It has been my honor to work in service with the Beloved Dead for over a decade. I have been a Medium my whole life, but started working professionally in this field after a major opening in which my Spirits insisted that I share my ability with those in need. I do consider it a need, after all the pain experienced from loosing a loved one can be overwhelming. In the years I have been doing Seances (sitting in reverence & communication with Spirits) I have experienced death in many guises. For some death was a dear friend who met them at the end of a long life, for others death came to visit too soon and unexpectedly. One of the things I have been experiencing more and more in my work is the realization that there is often unfinished business and open wounds left untended when someone dies. After all we don’t always have all our shit worked out when our time comes….we may have things left unsaid, battles not won and true pain left unhealed. This topic, that of the unhealed soul is due. With the death of Robin Williams, a most beloved star we are all sitting around and thinking about the people in our lives who have suffered with mental unbalance whether in the form of depression, addiction or abuse. When one we love dies while still suffering (either at their own hands or the hands of fate) we are often left with a deep feeling of guilt and a desire to do something.

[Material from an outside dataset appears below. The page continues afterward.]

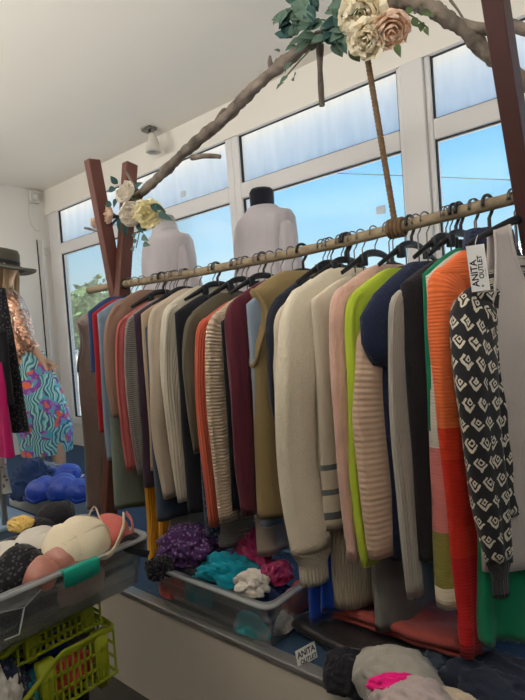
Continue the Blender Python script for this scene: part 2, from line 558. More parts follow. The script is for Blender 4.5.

It is not uncommon for my work as a Medium to involve counseling or mediation between the living and the Beloved Dead. In death our emotions get dulled down a bit, they are not as acute and overwhelming as they can be in life. We are also removed from the everyday stresses of life such as finances & health. We are able to sit back and look at the things we have experienced with a less critical lense. We also are blessed with the ability to see all that we are. I personally believe in re-incarnation and see that Spirits connect with all of their lives when they pass into Spirit. This helps because we are not just saddled with our latest life that may be filled with pain and failure. We are complete and full and more able to find balance. This does not mean we are suddenly free of the burdens we carried in our latest life. We still see ourselves through our living loved ones and witness how our actions have effected others and the love that people held for us. For some souls this is hugely important as they truly do not see their value or the love others have for them. This is particularly true for those who suffer from depression and addiction.
So how can we help?
Like I said…our Beloved Dead spend quite a bit of time watching over the ones they loved. When we give honor to them we are helping their souls to heal. When we talk to them, they hear us. If you feel weird about this then do it in your car where no one else can hear you. Talk to them. Tell them the good and the bad. They need to hear how they hurt you and the unspoken pain that you carried. They need to hear how much you worried about them, how much you hoped and still hope that their souls find peace. They need to know that their lives mattered to you. We can not fully express this if we are afraid to be real, if we sugar coat things and ignore our emotions. When we have watched a loved one destroy themselves with drug addiction, we suffer….we worry, we pray and we beg for them to find help. So speak to them often, talk to them of the good memories you have of them, the times when their light shined through so bright that their illness was dimmed for a time.
Another thing you can do is to set up a family alter. An alter is a sacred space, a place where we place our prayers and intentions. It does not have to be fancy, a simple shelf in your living room will work or the top of a dresser. The one thing that is important is that it is not a place to drop your shit. The only items that belong on an alter are items placed there intentionally. Pictures of your loved ones, personal items such as jewelry and knick knacks, mementos of who they were are the items you want to place on a family alter. I have a small alter in my kitchen behind the sink, on it I have a picture of my Dad, my great grandmother & my dear friend Adam (who is my doorman in the spirit world). I have other items there that are important to me and some that remind me of them….like the sexy pirate lighter my dad always preferred. These items help me to stay focused on the ones I love that have passed, they keep them fresh in my mind and in my prayers. I am fortunate in that none of these people died with unfinished business. If you have family members or loved ones who died with heavy hearts and deep wounding you can add a candle to your alter that you will light daily. It does not have to be any special color or shape, it is the flame that is the focus. Every morning when you wake take a few moments and light the candle…spend a minute or 5 looking at your alter, and sending love and healing to your wounded Spirits. Tell them how much you love them and that you are sending out energy that they may heal. You may spend that time however you like as long as you are conscious, aware and sending out loving energy. I personally like to sing so I might sing for them or tone to them. I treat my Beloved Dead as though they are real and still exist…BECAUSE THEY DO! The most wonderful thing you can do is be real with them, let them see you cry, let them hear your funny stories about them, the things you hold onto as memories and most of all the things you wish had been different between you. After all they are healing, they are still growing and developing their souls. Be genuine and do it often.